Ce recours à un droit universellement humain, n’est-il pas significatif de la nature du danger qu’on courait ? La conclusion de cette requête mérite d’ailleurs d’être citée aussi, pour sa seule beauté :

Lequel nous vaudra donc mieux, qu’un loup dévore notre charogne ou que des citoyens en repaissent leurs yeux et contentent leur rage ? Certes, ni l’un ni l’autre n’empêchera qu’en ces mêmes os, en cette même chair, nous ne voyions notre Rédempteur qui approche, et qui rendra, selon sa justice, oppression à ceux qui nous oppressent, et relâche à nous qui sommes oppressés.

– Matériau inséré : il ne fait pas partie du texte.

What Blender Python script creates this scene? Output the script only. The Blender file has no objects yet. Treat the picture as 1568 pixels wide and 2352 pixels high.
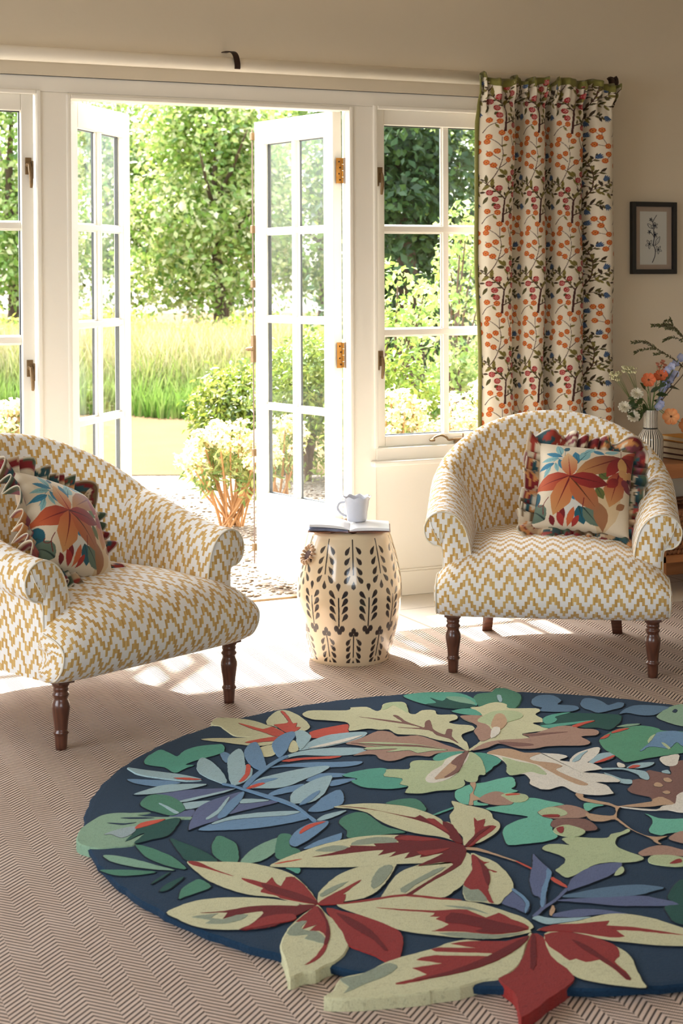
import bpy, bmesh, math, random
import numpy as np
from mathutils import Vector, Matrix

random.seed(11)
RNG = np.random.default_rng(11)
SC = bpy.context.scene
COL = SC.collection
PI = math.pi

# ------------------------------------------------------------------ helpers
def tag(o, label=None, cat=None, group=None, kind=None):
    if label: o['label'] = label
    if cat: o['category'] = cat
    if group: o['group'] = group
    if kind: o['kind'] = kind
    return o

def empty(name, loc=(0, 0, 0), rz=0.0, label=None, cat=None, group=None):
    o = bpy.data.objects.new(name, None)
    COL.objects.link(o)
    o.location = loc
    o.rotation_euler = (0, 0, rz)
    o.empty_display_size = 0.1
    return tag(o, label, cat, group)

def link(name, me, parent=None, loc=None, rot=None):
    o = bpy.data.objects.new(name, me)
    COL.objects.link(o)
    if parent: o.parent = parent
    if loc is not None: o.location = loc
    if rot is not None: o.rotation_euler = rot
    return o

def copy_tree(o, parent=None):
    c = o.copy()
    COL.objects.link(c)
    if parent: c.parent = parent
    for ch in list(o.children):
        copy_tree(ch, c)
    return c

class MB:
    """collects vertices and faces for ONE mesh"""
    def __init__(self):
        self.v = []; self.f = []; self.m = []; self.uv = []; self.c = []
    def add(self, vs, fs, mi=0, uvs=None, cols=None):
        b = len(self.v)
        self.v.extend([tuple(p) for p in vs])
        self.f.extend([tuple(i + b for i in f) for f in fs])
        self.m.extend([mi] * len(fs))
        self.uv.extend(uvs if uvs is not None else [(p[0], p[2]) for p in vs])
        if cols is not None: self.c.extend(cols)
        return self
    def box(self, x0, x1, y0, y1, z0, z1, mi=0, M=None):
        vs = [(x, y, z) for z in (z0, z1) for y in (y0, y1) for x in (x0, x1)]
        if M is not None: vs = [tuple(M @ Vector(p)) for p in vs]
        fs = [(0, 2, 3, 1), (4, 5, 7, 6), (0, 1, 5, 4), (2, 6, 7, 3), (0, 4, 6, 2), (1, 3, 7, 5)]
        return self.add(vs, fs, mi)
    def prism(self, pts, z0, z1, mi=0, M=None):
        n = len(pts)
        vs = [(p[0], p[1], z0) for p in pts] + [(p[0], p[1], z1) for p in pts]
        if M is not None: vs = [tuple(M @ Vector(p)) for p in vs]
        fs = [tuple(range(n - 1, -1, -1)), tuple(range(n, 2 * n))]
        fs += [(i, (i + 1) % n, n + (i + 1) % n, n + i) for i in range(n)]
        return self.add(vs, fs, mi)
    def tube(self, pts, r, n=8, mi=0, caps=True):
        pts = [Vector(p) for p in pts]
        k = len(pts)
        rr = r if hasattr(r, '__len__') else [r] * k
        vs = []; up = None
        for i, p in enumerate(pts):
            d = (pts[min(i + 1, k - 1)] - pts[max(i - 1, 0)])
            if d.length < 1e-9: d = Vector((0, 0, 1))
            d.normalize()
            if up is None:
                up = Vector((0, 0, 1)) if abs(d.z) < 0.9 else Vector((1, 0, 0))
            a = d.cross(up)
            if a.length < 1e-6: a = d.cross(Vector((0, 1, 0)))
            a.normalize(); b = a.cross(d).normalized(); up = b
            for j in range(n):
                t = 2 * PI * j / n
                vs.append(tuple(p + (a * math.cos(t) + b * math.sin(t)) * rr[i]))
        fs = []
        for i in range(k - 1):
            for j in range(n):
                j2 = (j + 1) % n
                fs.append((i * n + j, i * n + j2, (i + 1) * n + j2, (i + 1) * n + j))
        if caps:
            fs.append(tuple(range(n - 1, -1, -1)))
            fs.append(tuple(range((k - 1) * n, k * n)))
        return self.add(vs, fs, mi)
    def lathe(self, prof, n=32, c=(0, 0, 0), mi=0, caps=True, wob=None):
        vs = []; k = len(prof)
        for i, (r, z) in enumerate(prof):
            for j in range(n):
                t = 2 * PI * j / n
                dr, dz = wob(i, t) if wob else (0, 0)
                vs.append((c[0] + (r + dr) * math.cos(t), c[1] + (r + dr) * math.sin(t), c[2] + z + dz))
        fs = []
        for i in range(k - 1):
            for j in range(n):
                j2 = (j + 1) % n
                fs.append((i * n + j, i * n + j2, (i + 1) * n + j2, (i + 1) * n + j))
        if caps:
            if prof[0][0] > 1e-5: fs.append(tuple(range(n - 1, -1, -1)))
            if prof[-1][0] > 1e-5: fs.append(tuple(range((k - 1) * n, k * n)))
        uvs = [(2 * PI * j / n, z) for (r, z) in prof for j in range(n)]
        return self.add(vs, fs, mi, uvs)
    def grid(self, P, UV=None, mi=0, closeu=False, cols=None):
        """P: array (a, b, 3)"""
        a, b = P.shape[:2]
        vs = [tuple(map(float, p)) for p in P.reshape(-1, 3)]
        fs = []
        for i in range(a - 1 + (1 if closeu else 0)):
            i2 = (i + 1) % a
            for j in range(b - 1):
                fs.append((i * b + j, i2 * b + j, i2 * b + j + 1, i * b + j + 1))
        uvs = [tuple(map(float, p)) for p in UV.reshape(-1, 2)] if UV is not None else None
        return self.add(vs, fs, mi, uvs, cols)
    def sphere(self, c, r, n=12, m=8, mi=0, s=(1, 1, 1)):
        prof = [(r * math.sin(PI * i / m) * 1.0, -r * math.cos(PI * i / m)) for i in range(m + 1)]
        vs = []
        for (rr, z) in prof:
            for j in range(n):
                t = 2 * PI * j / n
                vs.append((c[0] + rr * math.cos(t) * s[0], c[1] + rr * math.sin(t) * s[1], c[2] + z * s[2]))
        fs = []
        for i in range(m):
            for j in range(n):
                j2 = (j + 1) % n
                fs.append((i * n + j, i * n + j2, (i + 1) * n + j2, (i + 1) * n + j))
        return self.add(vs, fs, mi)
    def build(self, name, mats, parent=None, smooth=False, bevel=0, uv=False, loc=None, rot=None, fix=False):
        me = bpy.data.meshes.new(name)
        me.from_pydata(self.v, [], self.f)
        if not isinstance(mats, (list, tuple)): mats = [mats]
        for m in mats: me.materials.append(m)
        if len(mats) > 1: me.polygons.foreach_set('material_index', self.m)
        if smooth: me.polygons.foreach_set('use_smooth', [True] * len(self.f))
        if uv:
            lay = me.uv_layers.new(name='UVMap')
            li = np.zeros(len(me.loops), dtype=np.int32)
            me.loops.foreach_get('vertex_index', li)
            lay.data.foreach_set('uv', np.array(self.uv, dtype=np.float32)[li].ravel())
        if self.c:
            at = me.color_attributes.new('Col', 'FLOAT_COLOR', 'POINT')
            arr = np.ones((len(self.v), 4), dtype=np.float32)
            arr[:, :3] = np.array(self.c, dtype=np.float32)[:, :3]
            at.data.foreach_set('color', arr.ravel())
        if fix:
            bm = bmesh.new(); bm.from_mesh(me)
            bmesh.ops.recalc_face_normals(bm, faces=bm.faces)
            bm.to_mesh(me); bm.free()
        me.update()
        o = link(name, me, parent, loc, rot)
        if bevel:
            md = o.modifiers.new('Bevel', 'BEVEL'); md.width = bevel; md.segments = 2
            md.limit_method = 'ANGLE'; md.angle_limit = 0.7
        return o

def fast_mesh(name, V, F, cols, mat, parent=None, smooth=False):
    """V (n,3), F (m,k) arrays with constant k"""
    me = bpy.data.meshes.new(name)
    V = np.asarray(V, dtype=np.float32); F = np.asarray(F, dtype=np.int32)
    n, (m, k) = len(V), F.shape
    me.vertices.add(n); me.vertices.foreach_set('co', V.ravel())
    me.loops.add(m * k); me.loops.foreach_set('vertex_index', F.ravel())
    me.polygons.add(m)
    me.polygons.foreach_set('loop_start', np.arange(0, m * k, k, dtype=np.int32))
    me.polygons.foreach_set('loop_total', np.full(m, k, dtype=np.int32))
    if smooth: me.polygons.foreach_set('use_smooth', np.ones(m, dtype=bool))
    me.update(calc_edges=True)
    if cols is not None:
        at = me.color_attributes.new('Col', 'FLOAT_COLOR', 'POINT')
        arr = np.ones((n, 4), dtype=np.float32); arr[:, :3] = cols
        at.data.foreach_set('color', arr.ravel())
    me.materials.append(mat)
    me.validate()
    return link(name, me, parent)

def catmull(pts, sub=4, closed=False):
    P = [np.array(p, dtype=float) for p in pts]; n = len(P); out = []
    rng = range(n) if closed else range(n - 1)
    for i in rng:
        if closed: p0, p1, p2, p3 = P[(i - 1) % n], P[i], P[(i + 1) % n], P[(i + 2) % n]
        else: p0, p1, p2, p3 = P[max(i - 1, 0)], P[i], P[i + 1], P[min(i + 2, n - 1)]
        for k in range(sub):
            t = k / sub
            out.append(0.5 * ((2 * p1) + (-p0 + p2) * t + (2 * p0 - 5 * p1 + 4 * p2 - p3) * t * t + (-p0 + 3 * p1 - 3 * p2 + p3) * t ** 3))
    if not closed: out.append(P[-1])
    return np.array(out)

def sm(a, b, x):
    t = np.clip((x - a) / (b - a), 0, 1)
    return t * t * (3 - 2 * t)

def srgb(r, g, b):
    f = lambda c: (c / 255 / 12.92) if c / 255 <= 0.04045 else ((c / 255 + 0.055) / 1.055) ** 2.4
    return (f(r), f(g), f(b))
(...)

(Qui donc, sauf Léon Bloy, fait écho à ce style, en notre siècle ?) Mais Casaubon, bien moins vindicatif, n’est pas moins grand lorsque, après avoir décrit l’enterrement nocturne et secret d’une de ses coreligionnaires, il conclut par ces mots :

Nous sommes chassés de la ville et jetés comme des ordures dans un coin. C’est bien d’ailleurs. Notre part est en Dieu. Nous sommes citoyens des cieux. Louange à Dieu aux siècles des siècles.

Le livre de John Viénot nous donne toute une anthologie de pareils traits. Grâce à quoi l’on ressort de cette lecture plus édifié encore que révolté. Mais ce n’est pas peu dire.